Hoerner, MLB Pipeline’s No. 100 overall prospect, has continued to make a statement with his bat in big league camp this spring. Appearing in parts of five games, Hoerner has compiled a .714 average with three extra-base hits and four runs scored while recording 3-for-3 and 2-for-3 performances in back-to-back games.

On the Minor League side, Brailyn Marquez, the Cubs’ top-ranked pitching prospect, has impressed early. The left-hander reached full-season ball for the first time as a 19-year-old in 2018, making a pair of starts at South Bend after posting a 3.21 ERA with 52 strikeouts over 47 2/3 frames (10 starts) in the Class A Short Season Northwest League.

”He was sitting 95-96 mph the other day in his live batting practice,” said Madison. “He’s a big, tall, lanky kid who’s still growing into his frame and understanding how everything works and repeats, so there’s definitely more in the tank. He’ll show you 98s, with the ability to spin a breaking ball and throw a good changeup, but now it’s just about him learning to repeat his delivery enough to have command.”

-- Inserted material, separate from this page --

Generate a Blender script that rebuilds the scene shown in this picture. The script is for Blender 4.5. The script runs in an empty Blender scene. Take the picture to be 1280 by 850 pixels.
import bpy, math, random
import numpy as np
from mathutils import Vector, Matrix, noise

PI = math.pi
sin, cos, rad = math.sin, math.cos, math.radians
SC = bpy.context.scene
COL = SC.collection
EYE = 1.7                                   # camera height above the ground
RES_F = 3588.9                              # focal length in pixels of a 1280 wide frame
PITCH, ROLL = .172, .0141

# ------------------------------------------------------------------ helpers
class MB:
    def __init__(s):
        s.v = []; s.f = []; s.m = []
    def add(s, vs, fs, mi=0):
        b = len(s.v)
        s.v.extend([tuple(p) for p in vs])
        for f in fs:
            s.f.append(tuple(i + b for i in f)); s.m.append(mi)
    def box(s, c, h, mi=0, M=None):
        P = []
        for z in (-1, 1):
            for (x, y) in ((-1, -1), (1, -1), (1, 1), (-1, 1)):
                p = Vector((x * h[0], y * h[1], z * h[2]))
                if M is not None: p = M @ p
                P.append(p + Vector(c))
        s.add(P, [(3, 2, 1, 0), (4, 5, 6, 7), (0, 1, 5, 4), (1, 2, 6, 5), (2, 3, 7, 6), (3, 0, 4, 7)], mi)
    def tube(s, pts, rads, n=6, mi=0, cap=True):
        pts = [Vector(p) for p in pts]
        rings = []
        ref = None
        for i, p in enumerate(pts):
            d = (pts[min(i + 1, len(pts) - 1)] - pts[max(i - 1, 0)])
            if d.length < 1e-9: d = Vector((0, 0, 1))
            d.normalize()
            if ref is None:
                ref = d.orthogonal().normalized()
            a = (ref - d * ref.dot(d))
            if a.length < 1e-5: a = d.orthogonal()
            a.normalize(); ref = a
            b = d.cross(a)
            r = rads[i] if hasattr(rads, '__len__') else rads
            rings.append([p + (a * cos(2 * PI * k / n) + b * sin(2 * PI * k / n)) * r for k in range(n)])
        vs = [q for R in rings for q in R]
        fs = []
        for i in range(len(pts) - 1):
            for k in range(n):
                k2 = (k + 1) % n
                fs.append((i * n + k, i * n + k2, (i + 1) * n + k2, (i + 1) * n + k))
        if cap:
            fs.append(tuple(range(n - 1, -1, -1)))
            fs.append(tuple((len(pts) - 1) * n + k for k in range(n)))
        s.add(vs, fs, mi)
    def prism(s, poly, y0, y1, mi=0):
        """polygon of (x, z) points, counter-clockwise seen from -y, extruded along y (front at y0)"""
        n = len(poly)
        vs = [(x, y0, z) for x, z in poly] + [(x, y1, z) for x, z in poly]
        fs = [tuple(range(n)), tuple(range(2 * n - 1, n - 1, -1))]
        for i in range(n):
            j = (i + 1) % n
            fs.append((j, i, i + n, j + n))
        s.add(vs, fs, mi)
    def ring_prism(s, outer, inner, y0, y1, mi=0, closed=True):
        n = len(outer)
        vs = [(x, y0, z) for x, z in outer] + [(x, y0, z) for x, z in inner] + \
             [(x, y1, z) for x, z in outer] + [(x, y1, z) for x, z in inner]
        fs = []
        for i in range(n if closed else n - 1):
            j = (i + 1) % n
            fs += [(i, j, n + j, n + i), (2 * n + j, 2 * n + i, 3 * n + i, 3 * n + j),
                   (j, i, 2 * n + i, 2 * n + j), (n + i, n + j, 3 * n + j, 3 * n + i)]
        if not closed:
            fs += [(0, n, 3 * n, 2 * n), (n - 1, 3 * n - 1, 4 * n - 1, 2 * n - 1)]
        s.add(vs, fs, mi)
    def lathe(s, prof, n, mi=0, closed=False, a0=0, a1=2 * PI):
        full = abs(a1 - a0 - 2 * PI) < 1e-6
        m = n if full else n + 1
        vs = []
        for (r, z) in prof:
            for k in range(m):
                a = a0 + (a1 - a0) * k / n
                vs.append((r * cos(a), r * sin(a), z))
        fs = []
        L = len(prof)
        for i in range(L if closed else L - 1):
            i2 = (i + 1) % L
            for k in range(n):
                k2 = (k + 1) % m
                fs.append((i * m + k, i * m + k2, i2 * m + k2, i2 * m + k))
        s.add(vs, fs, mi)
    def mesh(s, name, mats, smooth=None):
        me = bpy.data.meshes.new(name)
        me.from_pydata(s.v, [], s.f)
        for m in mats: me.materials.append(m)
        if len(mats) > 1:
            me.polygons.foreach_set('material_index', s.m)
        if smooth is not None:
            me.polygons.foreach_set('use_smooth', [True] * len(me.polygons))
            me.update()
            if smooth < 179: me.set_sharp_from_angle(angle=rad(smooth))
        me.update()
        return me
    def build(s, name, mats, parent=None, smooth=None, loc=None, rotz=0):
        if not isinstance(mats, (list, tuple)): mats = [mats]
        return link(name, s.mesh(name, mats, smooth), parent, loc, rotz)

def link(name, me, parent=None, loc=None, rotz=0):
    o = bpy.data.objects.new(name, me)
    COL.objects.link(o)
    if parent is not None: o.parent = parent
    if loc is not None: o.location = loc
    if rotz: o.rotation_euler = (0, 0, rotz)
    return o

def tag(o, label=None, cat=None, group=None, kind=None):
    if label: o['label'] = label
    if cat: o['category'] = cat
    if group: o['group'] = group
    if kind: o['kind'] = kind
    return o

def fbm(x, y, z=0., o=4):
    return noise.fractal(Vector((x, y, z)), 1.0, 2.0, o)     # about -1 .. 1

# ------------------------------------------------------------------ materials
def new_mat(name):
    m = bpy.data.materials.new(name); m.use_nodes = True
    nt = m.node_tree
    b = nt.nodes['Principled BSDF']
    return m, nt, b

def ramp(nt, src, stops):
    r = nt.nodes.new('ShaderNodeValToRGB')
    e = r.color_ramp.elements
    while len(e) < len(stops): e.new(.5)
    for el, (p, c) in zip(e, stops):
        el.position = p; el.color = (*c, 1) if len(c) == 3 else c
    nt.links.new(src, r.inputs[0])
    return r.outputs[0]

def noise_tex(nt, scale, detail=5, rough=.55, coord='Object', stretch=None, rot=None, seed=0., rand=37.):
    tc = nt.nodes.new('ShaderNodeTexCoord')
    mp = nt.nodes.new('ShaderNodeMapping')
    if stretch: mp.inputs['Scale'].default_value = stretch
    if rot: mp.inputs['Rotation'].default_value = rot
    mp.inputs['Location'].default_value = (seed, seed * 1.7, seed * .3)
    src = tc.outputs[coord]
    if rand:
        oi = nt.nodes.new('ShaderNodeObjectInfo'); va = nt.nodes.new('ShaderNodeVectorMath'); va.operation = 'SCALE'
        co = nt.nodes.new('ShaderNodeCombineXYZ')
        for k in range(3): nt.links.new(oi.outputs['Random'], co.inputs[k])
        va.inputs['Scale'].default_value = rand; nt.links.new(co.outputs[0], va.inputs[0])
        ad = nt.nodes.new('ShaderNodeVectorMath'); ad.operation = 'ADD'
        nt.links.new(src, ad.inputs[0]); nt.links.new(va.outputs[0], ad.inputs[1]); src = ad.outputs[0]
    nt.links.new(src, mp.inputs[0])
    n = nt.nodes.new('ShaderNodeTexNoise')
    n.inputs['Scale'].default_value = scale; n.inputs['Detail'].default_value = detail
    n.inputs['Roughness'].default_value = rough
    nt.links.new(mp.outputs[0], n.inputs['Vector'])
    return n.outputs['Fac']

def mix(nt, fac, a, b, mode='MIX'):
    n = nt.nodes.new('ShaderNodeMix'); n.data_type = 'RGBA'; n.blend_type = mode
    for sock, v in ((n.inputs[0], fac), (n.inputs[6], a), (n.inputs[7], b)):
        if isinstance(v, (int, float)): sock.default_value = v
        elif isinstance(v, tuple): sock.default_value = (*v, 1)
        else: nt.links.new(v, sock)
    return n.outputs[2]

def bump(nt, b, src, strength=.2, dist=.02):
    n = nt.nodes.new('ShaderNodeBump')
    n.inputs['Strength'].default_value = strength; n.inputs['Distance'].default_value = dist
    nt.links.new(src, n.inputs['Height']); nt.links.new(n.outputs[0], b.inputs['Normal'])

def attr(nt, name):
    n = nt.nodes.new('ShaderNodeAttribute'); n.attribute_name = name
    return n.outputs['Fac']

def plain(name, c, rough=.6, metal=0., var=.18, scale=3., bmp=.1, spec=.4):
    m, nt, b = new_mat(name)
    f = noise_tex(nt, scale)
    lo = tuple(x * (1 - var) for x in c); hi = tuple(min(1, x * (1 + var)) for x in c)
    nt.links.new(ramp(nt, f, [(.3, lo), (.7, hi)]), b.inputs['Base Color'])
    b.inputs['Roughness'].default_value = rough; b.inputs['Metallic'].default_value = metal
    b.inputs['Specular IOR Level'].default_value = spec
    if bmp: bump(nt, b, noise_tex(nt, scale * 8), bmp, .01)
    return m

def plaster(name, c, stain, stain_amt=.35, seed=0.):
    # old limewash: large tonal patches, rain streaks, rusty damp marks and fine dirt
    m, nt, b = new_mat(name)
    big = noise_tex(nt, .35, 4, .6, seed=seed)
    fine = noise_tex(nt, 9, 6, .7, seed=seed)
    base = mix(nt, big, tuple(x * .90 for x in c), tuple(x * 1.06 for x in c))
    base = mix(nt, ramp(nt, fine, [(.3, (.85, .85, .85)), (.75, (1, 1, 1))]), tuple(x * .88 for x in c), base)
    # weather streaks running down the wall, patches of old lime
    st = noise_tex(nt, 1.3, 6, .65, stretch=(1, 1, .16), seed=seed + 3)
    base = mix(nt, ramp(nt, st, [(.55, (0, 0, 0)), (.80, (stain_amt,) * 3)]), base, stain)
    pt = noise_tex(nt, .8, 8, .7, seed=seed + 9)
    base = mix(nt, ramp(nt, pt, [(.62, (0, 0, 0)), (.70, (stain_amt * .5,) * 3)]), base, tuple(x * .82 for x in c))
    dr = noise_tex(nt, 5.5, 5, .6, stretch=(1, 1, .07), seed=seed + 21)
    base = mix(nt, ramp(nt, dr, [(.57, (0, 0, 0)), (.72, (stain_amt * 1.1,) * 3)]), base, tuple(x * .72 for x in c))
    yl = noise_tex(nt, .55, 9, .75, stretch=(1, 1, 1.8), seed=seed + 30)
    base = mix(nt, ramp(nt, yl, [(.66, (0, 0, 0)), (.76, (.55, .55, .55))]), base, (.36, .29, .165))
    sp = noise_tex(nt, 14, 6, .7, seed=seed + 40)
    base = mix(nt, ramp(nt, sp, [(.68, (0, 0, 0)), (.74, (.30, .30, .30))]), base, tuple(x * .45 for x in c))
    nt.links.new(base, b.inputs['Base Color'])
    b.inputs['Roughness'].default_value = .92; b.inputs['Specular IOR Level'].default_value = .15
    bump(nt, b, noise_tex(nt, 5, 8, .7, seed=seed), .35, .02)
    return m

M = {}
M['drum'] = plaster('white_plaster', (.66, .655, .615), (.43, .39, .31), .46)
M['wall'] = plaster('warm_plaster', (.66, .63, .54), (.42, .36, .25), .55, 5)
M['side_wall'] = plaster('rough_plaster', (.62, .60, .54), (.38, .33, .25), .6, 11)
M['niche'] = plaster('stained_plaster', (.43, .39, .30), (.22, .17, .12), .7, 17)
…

Ademan poised for breakout

The Cubs signed Aramis Ademan for $2 million out of the Dominican Republic as part of a 2015-16 international period in which they gave out a total of $16.4 million in bonuses. His maturity has led Chicago to push him aggressively, and while he was able to handle Class A at age 18 in 2017, he scuffled as the youngest regular in the Class A Advanced Carolina League last year, finishing with a .207/.291/.273 line in 114 games.

But the Cubs’ No. 6 prospect showed maturity throughout his season-long struggles, and, perhaps more importantly, he has taken steps this offseason that has the organization believing 2019 could be a breakout season for the 20-year-old shortstop.

“Aramis battled and held his own,” said Madison, “and you have to remember it was the first time he’s really ever struggled at the plate. I think he just got kind of lost in his approach and at the same time realized he needs to get stronger.”

As a result, Ademan spent the whole offseason at the Cubs’ spring complex, adding strength while also working with Chris Valaika, the organization’s new Minor League hitting coordinator.

“He’s continued to make adjustments at the plate, and the ball is already coming off his bat differently this spring,” said Madison.